**Task to complete:**
Nothing in the data should change when you return it, but leave the pictures out.

**Recorded information:**
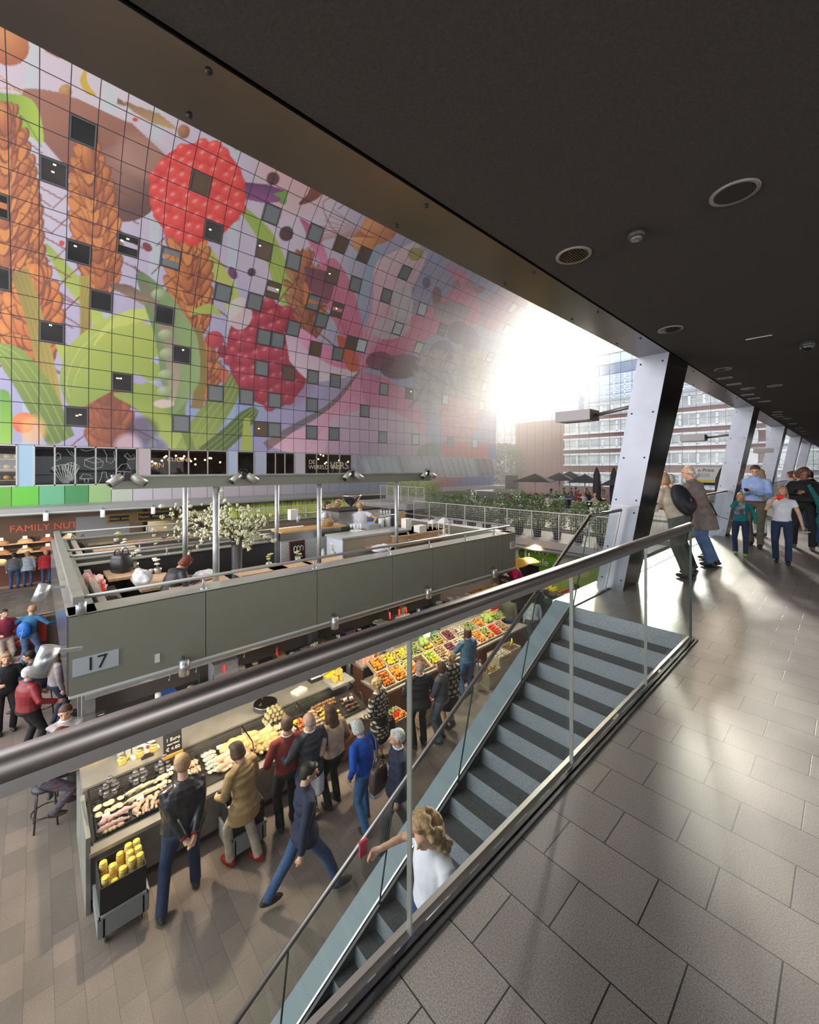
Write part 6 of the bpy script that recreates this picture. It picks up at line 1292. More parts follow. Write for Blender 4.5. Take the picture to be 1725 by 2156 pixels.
L_,h=P(515,1815,1580);person('person in a tan coat, beige trousers and red shoes looking into the deli case',L_,112,1.72,tan_,cl('beige_trousers',(.48,.40,.30)),'brown','bob',feet=[(-.10,.14,0),(.10,-.14,0)],hands=[(-.17,.28,.98),(.2,.12,.86)],coat=.70,shoes=redshoe,vox=.012,lean=.12,head=(0,.35),bulk=1.05)
L_,h=P(642,1893,1620);person('person in a navy jacket and jeans striding past with back to the railing',L_,-12,1.80,navy,denim,'dark','short',feet=[(-.1,-.42,.0),(.1,.38,0)],hands=[(-.28,.18,.86),(.26,-.12,.84)],coat=.82,vox=.012,bulk=1.0,head=(-.2,.2))
L_,h=P(606,1742,1512);person('person in a dark red sweater at the deli case, a companion touching the back',L_,85,1.74,mar,blk,'brown','short',collar=white,hands=[(-.2,.22,1.05),(.2,.25,1.05)],vox=.012,bulk=1.05,lean=.05)
L_,h=P(652,1733,1508);tb,ar,*_=person('bald person in a dark grey blazer with one hand on the red sweater',L_,95,1.78,cl('charcoal_blazer',(.04,.045,.06)),blk,'grey','bald',collar=white,hands=[(-.34,.26,1.22),(.22,.15,.95)],coat=.80,vox=.012,bulk=1.08,elb=[(-.6,-.2,-1),(.5,-.5,-.5)])
L_,h=P(703,1696,1478);tq,ar,*_=person('person with long brown hair in a beige shawl carrying a brown shoulder bag',L_,100,1.68,cl('beige_shawl',(.50,.36,.26)),blk,'brown','long',hands=[(-.24,.1,.95),(.22,.22,1.0)],poncho=False,vox=.012,bulk=1.15,lean=.08,head=(0,.2))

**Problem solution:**
Write part 6 of the bpy script that recreates this picture. It picks up at line 1292. More parts follow. Write for Blender 4.5. Take the picture to be 1725 by 2156 pixels.
L_,h=P(515,1815,1580);person('person in a tan coat, beige trousers and red shoes looking into the deli case',L_,112,1.72,tan_,cl('beige_trousers',(.48,.40,.30)),'brown','bob',feet=[(-.10,.14,0),(.10,-.14,0)],hands=[(-.17,.28,.98),(.2,.12,.86)],coat=.70,shoes=redshoe,vox=.012,lean=.12,head=(0,.35),bulk=1.05)
L_,h=P(642,1893,1620);person('person in a navy jacket and jeans striding past with back to the railing',L_,-12,1.80,navy,denim,'dark','short',feet=[(-.1,-.42,.0),(.1,.38,0)],hands=[(-.28,.18,.86),(.26,-.12,.84)],coat=.82,vox=.012,bulk=1.0,head=(-.2,.2))
L_,h=P(606,1742,1512);person('person in a dark red sweater at the deli case, a companion touching the back',L_,85,1.74,mar,blk,'brown','short',collar=white,hands=[(-.2,.22,1.05),(.2,.25,1.05)],vox=.012,bulk=1.05,lean=.05)
L_,h=P(652,1733,1508);tb,ar,*_=person('bald person in a dark grey blazer with one hand on the red sweater',L_,95,1.78,cl('charcoal_blazer',(.04,.045,.06)),blk,'grey','bald',collar=white,hands=[(-.34,.26,1.22),(.22,.15,.95)],coat=.80,vox=.012,bulk=1.08,elb=[(-.6,-.2,-1),(.5,-.5,-.5)])
L_,h=P(703,1696,1478);tq,ar,*_=person('person with long brown hair in a beige shawl carrying a brown shoulder bag',L_,100,1.68,cl('beige_shawl',(.50,.36,.26)),blk,'brown','long',hands=[(-.24,.1,.95),(.22,.22,1.0)],poncho=False,vox=.012,bulk=1.15,lean=.08,head=(0,.2))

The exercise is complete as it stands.